Thursday, August 30, 2012

Technical Approach

As we had experience with iOS development, this was the approach that was taken during our development. We also know that the specific techniques we used would work equally well with other popular smartphone environments such as Android.

The access 'cards' were downloaded from the electronic display controller via a standard internet connection (on site there is a good quality WiFi connection), in PDF format. The use of PDF allows, potentially, for rich visual content but also for hyperlinks, etc. without the manifest problems of multi-part web content.

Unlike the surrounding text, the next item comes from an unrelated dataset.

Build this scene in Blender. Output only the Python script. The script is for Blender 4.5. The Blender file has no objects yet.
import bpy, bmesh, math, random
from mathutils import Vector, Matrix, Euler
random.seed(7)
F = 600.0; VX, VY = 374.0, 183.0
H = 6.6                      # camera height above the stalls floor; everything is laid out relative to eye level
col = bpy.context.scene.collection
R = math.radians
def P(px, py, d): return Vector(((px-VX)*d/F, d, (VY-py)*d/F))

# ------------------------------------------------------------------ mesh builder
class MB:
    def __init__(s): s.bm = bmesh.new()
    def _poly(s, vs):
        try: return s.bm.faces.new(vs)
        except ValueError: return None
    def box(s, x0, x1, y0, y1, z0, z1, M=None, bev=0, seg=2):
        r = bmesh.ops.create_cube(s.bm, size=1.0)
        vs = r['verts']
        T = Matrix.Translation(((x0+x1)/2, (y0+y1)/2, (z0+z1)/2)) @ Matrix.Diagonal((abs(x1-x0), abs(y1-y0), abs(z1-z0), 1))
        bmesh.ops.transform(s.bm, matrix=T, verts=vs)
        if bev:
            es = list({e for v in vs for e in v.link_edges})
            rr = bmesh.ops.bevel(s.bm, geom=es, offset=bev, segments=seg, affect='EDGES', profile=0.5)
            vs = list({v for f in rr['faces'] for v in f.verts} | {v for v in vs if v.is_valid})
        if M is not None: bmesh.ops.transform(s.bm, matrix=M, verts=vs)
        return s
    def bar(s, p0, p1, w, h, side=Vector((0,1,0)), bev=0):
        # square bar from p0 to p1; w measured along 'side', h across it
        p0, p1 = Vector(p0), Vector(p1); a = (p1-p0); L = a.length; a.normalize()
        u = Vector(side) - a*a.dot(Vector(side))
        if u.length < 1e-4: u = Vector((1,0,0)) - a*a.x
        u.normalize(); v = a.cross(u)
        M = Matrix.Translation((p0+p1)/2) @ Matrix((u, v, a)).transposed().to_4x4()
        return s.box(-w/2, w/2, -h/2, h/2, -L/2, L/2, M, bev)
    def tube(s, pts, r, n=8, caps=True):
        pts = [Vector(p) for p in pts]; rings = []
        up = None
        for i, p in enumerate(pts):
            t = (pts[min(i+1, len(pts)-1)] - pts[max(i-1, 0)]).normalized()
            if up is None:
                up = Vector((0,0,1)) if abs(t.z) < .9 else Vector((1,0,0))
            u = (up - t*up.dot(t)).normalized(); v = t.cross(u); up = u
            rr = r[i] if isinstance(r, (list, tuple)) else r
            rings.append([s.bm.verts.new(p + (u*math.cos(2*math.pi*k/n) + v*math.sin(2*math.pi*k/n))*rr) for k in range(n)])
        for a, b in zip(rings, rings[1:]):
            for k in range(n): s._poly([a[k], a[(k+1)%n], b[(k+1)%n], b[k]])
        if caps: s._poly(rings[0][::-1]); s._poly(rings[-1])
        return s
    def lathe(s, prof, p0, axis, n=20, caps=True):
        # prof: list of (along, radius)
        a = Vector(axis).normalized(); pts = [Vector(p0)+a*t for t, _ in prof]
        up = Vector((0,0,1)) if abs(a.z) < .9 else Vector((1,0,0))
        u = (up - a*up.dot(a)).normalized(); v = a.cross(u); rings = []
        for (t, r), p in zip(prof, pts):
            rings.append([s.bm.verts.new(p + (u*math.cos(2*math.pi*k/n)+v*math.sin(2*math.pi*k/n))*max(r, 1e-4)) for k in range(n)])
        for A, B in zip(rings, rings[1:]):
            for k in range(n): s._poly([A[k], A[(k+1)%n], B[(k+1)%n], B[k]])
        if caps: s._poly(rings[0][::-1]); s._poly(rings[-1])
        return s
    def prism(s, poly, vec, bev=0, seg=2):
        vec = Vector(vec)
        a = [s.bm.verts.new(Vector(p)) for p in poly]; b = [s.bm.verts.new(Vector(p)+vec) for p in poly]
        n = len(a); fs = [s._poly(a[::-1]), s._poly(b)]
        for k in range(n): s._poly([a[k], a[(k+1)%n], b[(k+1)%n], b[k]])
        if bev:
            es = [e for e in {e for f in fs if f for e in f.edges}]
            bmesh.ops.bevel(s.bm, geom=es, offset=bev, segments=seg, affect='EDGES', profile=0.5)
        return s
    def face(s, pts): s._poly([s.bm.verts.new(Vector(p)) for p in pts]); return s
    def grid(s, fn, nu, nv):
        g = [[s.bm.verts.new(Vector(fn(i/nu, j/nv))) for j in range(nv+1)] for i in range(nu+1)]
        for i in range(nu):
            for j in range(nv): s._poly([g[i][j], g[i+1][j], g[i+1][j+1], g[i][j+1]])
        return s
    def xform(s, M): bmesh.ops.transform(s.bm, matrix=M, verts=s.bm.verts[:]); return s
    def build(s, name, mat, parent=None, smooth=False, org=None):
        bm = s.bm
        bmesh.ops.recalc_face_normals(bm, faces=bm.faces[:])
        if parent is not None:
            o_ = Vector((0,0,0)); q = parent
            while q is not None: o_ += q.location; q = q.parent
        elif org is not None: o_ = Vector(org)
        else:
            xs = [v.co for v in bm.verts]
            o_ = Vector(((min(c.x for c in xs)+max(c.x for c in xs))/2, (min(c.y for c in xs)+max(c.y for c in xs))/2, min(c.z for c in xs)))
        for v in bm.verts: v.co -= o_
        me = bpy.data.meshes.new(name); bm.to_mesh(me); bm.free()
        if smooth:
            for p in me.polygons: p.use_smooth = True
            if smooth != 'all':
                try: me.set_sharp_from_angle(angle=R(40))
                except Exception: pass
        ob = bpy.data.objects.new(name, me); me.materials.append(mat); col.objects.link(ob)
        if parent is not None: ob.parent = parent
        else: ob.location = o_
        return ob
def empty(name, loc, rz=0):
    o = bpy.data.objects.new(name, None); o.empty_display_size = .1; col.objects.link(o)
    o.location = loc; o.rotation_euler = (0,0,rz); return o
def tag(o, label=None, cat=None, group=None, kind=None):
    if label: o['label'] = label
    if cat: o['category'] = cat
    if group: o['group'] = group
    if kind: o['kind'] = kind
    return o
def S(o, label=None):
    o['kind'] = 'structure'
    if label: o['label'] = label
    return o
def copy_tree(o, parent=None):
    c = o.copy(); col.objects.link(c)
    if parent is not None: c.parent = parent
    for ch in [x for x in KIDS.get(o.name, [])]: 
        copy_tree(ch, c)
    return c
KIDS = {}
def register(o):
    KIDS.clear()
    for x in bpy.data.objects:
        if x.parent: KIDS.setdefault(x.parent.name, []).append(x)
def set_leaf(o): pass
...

The specific access controls used for the target resources is a relatively simple proxy arrangement (as is increasingly often the case at university libraries), but the use of appropriate URLs allows for the direct access to individual journals or conference series, rather than for the 'home page' of a larger resource. This brought the benefit of taking the user directly to specific content, and avoiding navigation or search activity. Furthermore, the app could be configured with the user's account name and password, allowing for those to be automatically provided to the access control proxy without having to type (as text entry is laborious on a smartphone).

The electronic display simply carouselled through a series of web pages that were specifically designed for the screen proportions of the device. For our protoype, this was an Apple iMac (simplifying code development and allowing some code-sharing with the mobile app). The pages were simply kept on a local folder and read in (alphanumeric) order. Each page had a corresponding PDF, for downloading to mobile devices as required.